GIVEN MATERIAL
┄┄┄┄┄┄┄┄┄┄

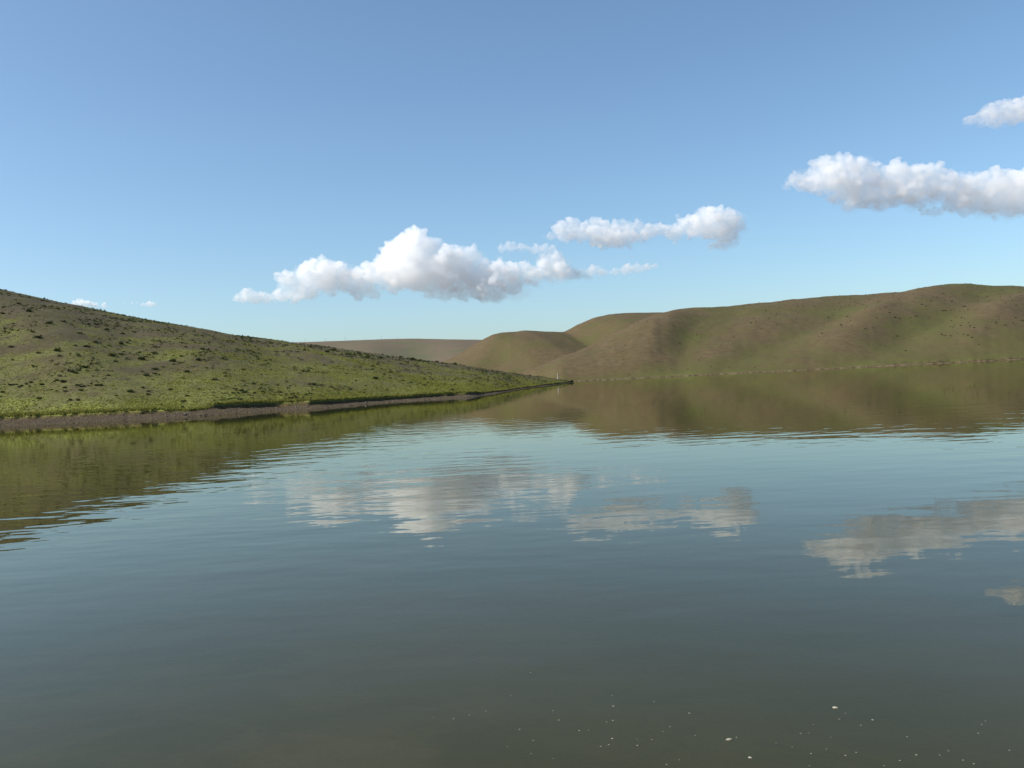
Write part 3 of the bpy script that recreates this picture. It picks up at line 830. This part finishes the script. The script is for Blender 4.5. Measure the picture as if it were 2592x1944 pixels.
# ------------------------------------------------------------------ clouds: closed puffs filled with an even scattering volume
def puff_hull(balls, voxel, warp, disp):
    bm0 = bmesh.new(); bmesh.ops.create_icosphere(bm0, subdivisions=2, radius=1.0)
    uv = np.array([v.co[:] for v in bm0.verts]); uf = np.array([[v.index for v in f.verts] for f in bm0.faces]); bm0.free()
    V = np.concatenate([c + uv * R for c, R in balls])
    T = np.concatenate([uf + i * len(uv) for i in range(len(balls))])
    me = tri_mesh('cloud_puffs', V, T)
    tmp = bpy.data.objects.new('cloud_tmp', me); COL.objects.link(tmp)
    rm = tmp.modifiers.new('remesh', 'REMESH'); rm.mode = 'VOXEL'; rm.voxel_size = voxel; rm.use_smooth_shade = True
    for sc_, st in warp:                       # bend the round puffs out of shape
        tx = bpy.data.textures.new('cloud_warp', 'CLOUDS'); tx.cloud_type = 'COLOR'; tx.noise_scale = sc_; tx.noise_depth = 2; tx.noise_basis = 'IMPROVED_PERLIN'
        dm = tmp.modifiers.new('warp', 'DISPLACE'); dm.texture = tx; dm.strength = st; dm.mid_level = 0.5; dm.texture_coords = 'LOCAL'; dm.direction = 'RGB_TO_XYZ'
    for sc_, st in disp:
        tx = bpy.data.textures.new('cloud_noise', 'CLOUDS'); tx.noise_scale = sc_; tx.noise_depth = 3; tx.noise_basis = 'IMPROVED_PERLIN'
        dm = tmp.modifiers.new('disp', 'DISPLACE'); dm.texture = tx; dm.strength = st; dm.mid_level = 0.45; dm.texture_coords = 'LOCAL'
    dg = bpy.context.evaluated_depsgraph_get()
    res = bpy.data.meshes.new_from_object(tmp.evaluated_get(dg))
    bpy.data.objects.remove(tmp); bpy.data.meshes.remove(me)
    res.materials.clear()
    return res

def build_cloud(puffs, org, k, depth, voxel, seed, label, dens, thick=1.0, kids=(9, 5)):
    r = np.random.default_rng(seed)
    S = []; veil = []
    puffs = list(puffs); extra = []
    for i, a in enumerate(puffs):              # bridge neighbouring puffs so that thin strands hold together
        for b in puffs[i + 1:]:
            dd = math.hypot(a[0] - b[0], a[1] - b[1]); rs = a[2] + b[2]
            if 0.75 * rs < dd < 1.9 * rs:
                extra.append(((a[0] + b[0]) / 2, (a[1] + b[1]) / 2, min(a[2], b[2]) * 0.62))
    n_main = len(puffs)
    puffs += extra
    m_px = depth / F
    sx = np.array([1.18, 1.0, 0.88])
    for (x, y, rad) in puffs:
        s, e = level(org[0] + x / k, org[1] + y / k)
        R = (rad * 1.06 + 3.0) / k * m_px
        c = np.array([s * depth, depth, H + e * depth])
        S.append((c + np.array([0, r.normal(0, 0.35) * R * thick, 0]), R))
        S.append((c + np.array([r.normal(0, 0.15) * R, (0.5 + r.random() * 0.7) * R * thick, -0.05 * R]), R * 0.9))
        for _ in range(2):
            veil.append((c + np.array([r.normal(0.25, 0.5) * R, r.normal(0, 0.5) * R, r.normal(-0.22, 0.25) * R]), R * (0.75 + 0.4 * r.random())))
    ctr = np.mean([c for c, _ in S], axis=0)
    out = [(c - ctr, R * sx) for c, R in S]; bil = []
    for (c, R) in S[:2 * n_main:2]:
        for _ in range(kids[0]):
            d = r.normal(0, 1, 3); d[2] = d[2] * 0.9 + 0.45; d[0] -= 0.25; d[1] -= 0.3; d /= np.linalg.norm(d)
            R2 = R * (0.20 + 0.25 * r.random()); c2 = c + d * R * (0.82 + 0.14 * r.random())
            out.append((c2 - ctr, R2 * sx))
            if d[2] - 0.6 * d[0] > 0.15: bil.append((c2 - ctr, R2 * 0.95 * sx))
            for _ in range(kids[1]):
                d2 = d * 0.7 + r.normal(0, 0.8, 3); d2 /= np.linalg.norm(d2)
                R3 = R2 * (0.3 + 0.25 * r.random())
                if R3 > voxel * 1.3: out.append((c2 + d2 * R2 * 0.9 - ctr, R3 * sx)); bil.append((c2 + d2 * R2 * 0.9 - ctr, R3 * 0.95 * sx))
    core = puff_hull(out, voxel, [(voxel * 16, voxel * 9.0), (voxel * 6, voxel * 4.5)], [(voxel * 5, voxel * 3.4), (voxel * 2.2, voxel * 2.0)])
    core.name = 'cloud'; core.materials.append(cloud_material('cloud_vapour', dens))
    o = link('cloud', core, label=label, cat='cloud', group='cumulus clouds')
    o.location = Vector([float(v) for v in ctr])
    bl = puff_hull(bil, voxel, [(voxel * 16, voxel * 9.0), (voxel * 6, voxel * 4.5)], [(voxel * 5, voxel * 2.6), (voxel * 2.2, voxel * 1.6)])
    bl.name = 'billows'; bl.materials.append(cloud_material('cloud_billows', dens * 2.4))
    link('billows', bl, parent=o)
    vm = puff_hull([(c - ctr, R * np.array([1.25, 1.0, 0.7])) for c, R in veil], voxel * 1.3, [(voxel * 14, voxel * 18.0), (voxel * 5, voxel * 8.0)], [(voxel * 5, voxel * 5)])
    vm.name = 'thin_veil'; vm.materials.append(cloud_material('cloud_veil', dens * 0.30))
    link('thin_veil', vm, parent=o)
    return o

c6 = [(160, 640, 55), (90, 650, 40), (260, 650, 45), (400, 640, 55), (520, 630, 55), (620, 620, 55), (420, 505, 55), (500, 520, 40),
      (690, 430, 85), (740, 400, 60), (820, 450, 80), (880, 430, 45), (620, 510, 80), (760, 530, 90), (880, 530, 70), (960, 530, 70), (1080, 490, 80), (1150, 430, 60), (1000, 600, 55), (1120, 610, 45), (1000, 660, 30),
      (1300, 270, 65), (1290, 330, 85), (1380, 230, 55), (1440, 160, 52), (1460, 210, 75), (1500, 260, 95), (1580, 260, 55), (1600, 220, 30), (1400, 330, 120), (1250, 430, 100), (1350, 460, 120), (1500, 430, 130),
      (1300, 540, 75), (1450, 540, 75), (1600, 540, 80), (1650, 450, 130), (1740, 320, 75), (1820, 310, 65), (1900, 320, 55), (1800, 430, 120), (1900, 480, 110), (1700, 590, 65), (1560, 630, 40), (1680, 650, 40), (1800, 610, 65), (1950, 590, 80), (1980, 650, 45), (2080, 640, 55), (2000, 430, 55), (2100, 430, 55), (2080, 520, 80), (2180, 560, 80), (2190, 450, 55)]
c7 = [(40, 600, 60), (20, 700, 70), (150, 600, 60), (230, 590, 55), (300, 630, 60), (200, 690, 55), (330, 680, 55), (420, 600, 70), (500, 560, 70), (540, 500, 40), (560, 620, 65), (480, 660, 45), (450, 540, 50), (640, 640, 48), (710, 645, 34), (830, 600, 40), (780, 650, 28), (900, 630, 32), (1000, 620, 27), (1110, 600, 42), (1200, 590, 40), (1290, 580, 30), (1350, 570, 20),
      (60, 430, 28), (140, 410, 36), (230, 410, 32), (350, 430, 36), (430, 430, 36), (500, 430, 28)]
conv = [((1250 + x / 3.301 - 580) * 3.072, (500 + y / 3.301 - 540) * 3.072, rr * 3.072 / 3.301) for x, y, rr in c7]
build_cloud(c6 + conv, (580, 540), 3.072, 13000.0, 11.0, 1, 'large bright cumulus cloud with a tall peak above the middle of the lake', 0.0026)
build_cloud([(470, 330, 30), (560, 260, 50), (660, 220, 55), (600, 310, 58), (760, 230, 35), (720, 300, 70), (850, 270, 70), (930, 250, 55), (900, 340, 75), (1030, 260, 58), (1020, 350, 75), (1120, 250, 52), (1200, 240, 42), (1120, 340, 65), (1240, 330, 46), (1040, 400, 36), (1320, 285, 54), (1400, 275, 52), (1470, 290, 52), (1520, 310, 46), (1510, 380, 22), (1560, 250, 55), (1650, 200, 65), (1760, 160, 72), (1700, 250, 78), (1830, 150, 66), (1920, 180, 78), (1850, 260, 85), (2000, 170, 65), (2040, 230, 58), (1960, 300, 75), (2000, 370, 45), (1900, 390, 50), (1820, 410, 28), (1540, 150, 16)],
            (1250, 500), 3.301, 11500.0, 10.0, 2, 'elongated two-lobed cloud right of the large peaked one', 0.0028)
build_cloud([(150, 930, 30), (230, 870, 60), (300, 930, 55), (440, 790, 85), (540, 740, 80), (600, 760, 85), (740, 740, 72), (800, 740, 48), (500, 870, 105), (640, 880, 110), (380, 930, 75), (780, 860, 100), (940, 780, 58), (1000, 810, 48), (900, 850, 78), (700, 960, 90), (600, 1040, 55), (540, 1050, 36), (800, 1030, 105), (1000, 960, 110), (1120, 850, 105), (1200, 820, 75), (1300, 830, 75), (1250, 950, 120), (1450, 830, 85), (1550, 830, 65), (1500, 930, 105), (1650, 900, 85), (700, 1100, 55), (950, 1110, 55), (1100, 1050, 75), (1300, 1040, 75), (1450, 1010, 65), (1700, 980, 100), (1650, 1080, 85), (1560, 1090, 46), (1400, 1160, 42), (1340, 1170, 30), (1470, 1160, 30), (1800, 900, 85), (1950, 820, 50), (2000, 880, 78), (1850, 1020, 130), (2000, 1020, 140), (2120, 880, 75), (2200, 950, 130), (2200, 1080, 105), (1700, 1150, 55), (1900, 1130, 65), (2100, 1140, 65), (1950, 1215, 25), (2300, 900, 110), (2400, 1000, 140), (2350, 1100, 95), (2550, 1000, 110)],
            (1950, 200), 3.445, 8500.0, 7.5, 3, 'big grey-bottomed cumulus cloud above the right ridge, cut by the right edge', 0.0034)
build_cloud([(1720, 350, 32), (1780, 345, 36), (1860, 320, 46), (1920, 270, 56), (1860, 390, 36), (2000, 280, 78), (2100, 260, 76), (1980, 360, 56), (2150, 300, 85), (2200, 220, 60), (2300, 250, 105), (2400, 240, 95), (2500, 230, 70)],
            (1950, 200), 3.445, 6500.0, 6.0, 4, 'highest soft cloud at the upper right corner of the sky', 0.0040)
build_cloud([(340, 300, 45), (430, 275, 55), (500, 265, 48), (580, 300, 55), (660, 315, 45), (740, 330, 36), (480, 330, 55), (910, 345, 38)],
            (150, 730), 7.9, 20000.0, 11.0, 5, 'small faint cloud low over the left hill, nearer the left edge', 0.004)
build_cloud([(1280, 280, 16), (1480, 290, 20), (1560, 290, 17), (1700, 330, 36), (1790, 310, 44), (1870, 315, 36), (1930, 325, 22), (1650, 345, 22)],
            (150, 730), 7.9, 20000.0, 11.0, 6, 'tiny faint cloud low over the left hill, right of the other small one', 0.0035)

number_zones()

┄┄┄┄┄┄┄┄┄┄

From the data above, copy each line where the string "that" appears.

SOLUTION TO THIS EXERCISE
Write part 3 of the bpy script that recreates this picture. It picks up at line 830. This part finishes the script. The script is for Blender 4.5. Measure the picture as if it were 2592x1944 pixels.
    for i, a in enumerate(puffs):              # bridge neighbouring puffs so that thin strands hold together